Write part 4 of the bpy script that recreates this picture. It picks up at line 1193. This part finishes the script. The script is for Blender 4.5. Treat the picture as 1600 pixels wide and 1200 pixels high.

════════

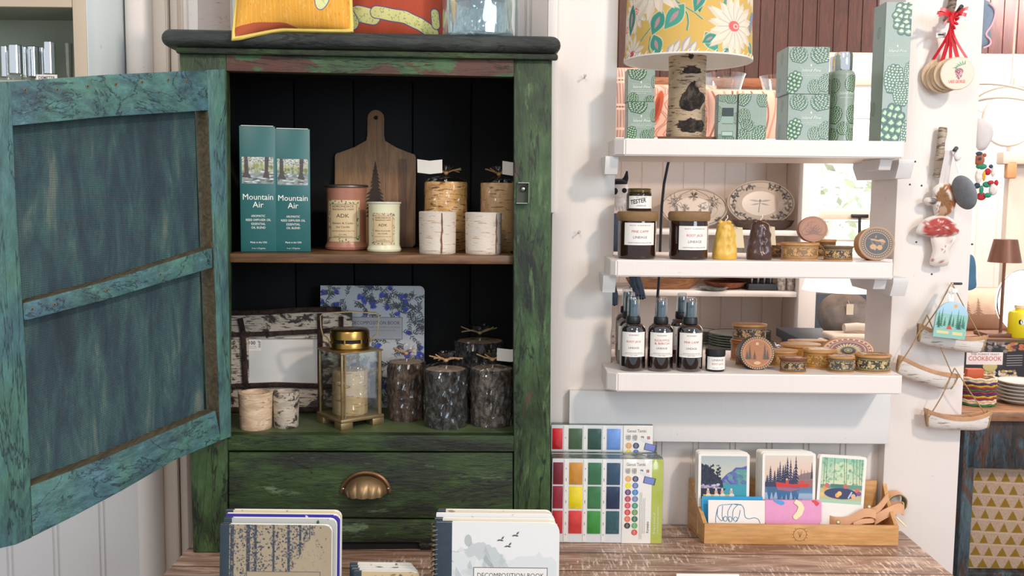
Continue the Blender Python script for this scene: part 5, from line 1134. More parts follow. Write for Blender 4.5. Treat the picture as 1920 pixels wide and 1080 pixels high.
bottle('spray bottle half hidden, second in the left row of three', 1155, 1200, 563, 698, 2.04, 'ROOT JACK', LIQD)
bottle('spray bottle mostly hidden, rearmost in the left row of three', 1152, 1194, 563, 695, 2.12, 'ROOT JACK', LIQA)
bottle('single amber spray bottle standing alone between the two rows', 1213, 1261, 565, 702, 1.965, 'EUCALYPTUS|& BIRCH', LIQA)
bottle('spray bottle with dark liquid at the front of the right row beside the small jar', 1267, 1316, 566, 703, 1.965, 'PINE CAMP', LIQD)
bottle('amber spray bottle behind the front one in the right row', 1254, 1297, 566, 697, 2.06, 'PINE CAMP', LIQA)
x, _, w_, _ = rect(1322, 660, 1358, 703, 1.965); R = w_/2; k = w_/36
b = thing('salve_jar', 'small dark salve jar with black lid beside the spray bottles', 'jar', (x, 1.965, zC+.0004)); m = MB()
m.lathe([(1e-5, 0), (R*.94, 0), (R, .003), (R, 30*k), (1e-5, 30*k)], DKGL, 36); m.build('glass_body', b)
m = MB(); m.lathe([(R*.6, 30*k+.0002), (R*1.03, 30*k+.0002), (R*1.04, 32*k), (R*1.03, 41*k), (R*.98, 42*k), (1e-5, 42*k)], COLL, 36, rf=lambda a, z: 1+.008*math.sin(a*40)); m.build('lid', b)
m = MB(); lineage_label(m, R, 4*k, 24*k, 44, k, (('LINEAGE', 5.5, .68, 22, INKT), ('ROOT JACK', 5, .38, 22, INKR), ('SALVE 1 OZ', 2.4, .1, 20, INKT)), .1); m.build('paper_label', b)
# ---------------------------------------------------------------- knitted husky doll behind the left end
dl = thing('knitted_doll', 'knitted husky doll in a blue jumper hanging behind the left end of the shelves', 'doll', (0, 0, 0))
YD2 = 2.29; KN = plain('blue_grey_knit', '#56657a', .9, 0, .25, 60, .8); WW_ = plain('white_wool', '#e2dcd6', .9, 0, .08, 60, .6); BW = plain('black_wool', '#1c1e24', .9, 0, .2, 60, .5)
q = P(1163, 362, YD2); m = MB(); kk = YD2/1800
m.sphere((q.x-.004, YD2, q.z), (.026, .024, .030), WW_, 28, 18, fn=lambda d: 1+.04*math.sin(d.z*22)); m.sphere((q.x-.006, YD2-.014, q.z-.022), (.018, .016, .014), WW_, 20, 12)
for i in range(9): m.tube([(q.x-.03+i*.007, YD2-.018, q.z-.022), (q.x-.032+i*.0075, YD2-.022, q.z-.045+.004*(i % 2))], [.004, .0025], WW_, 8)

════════

PROBLEM DETAILS »
Examine the entries and report how many of their lines contain the string "high", giving no more than the number.

REPLY »
2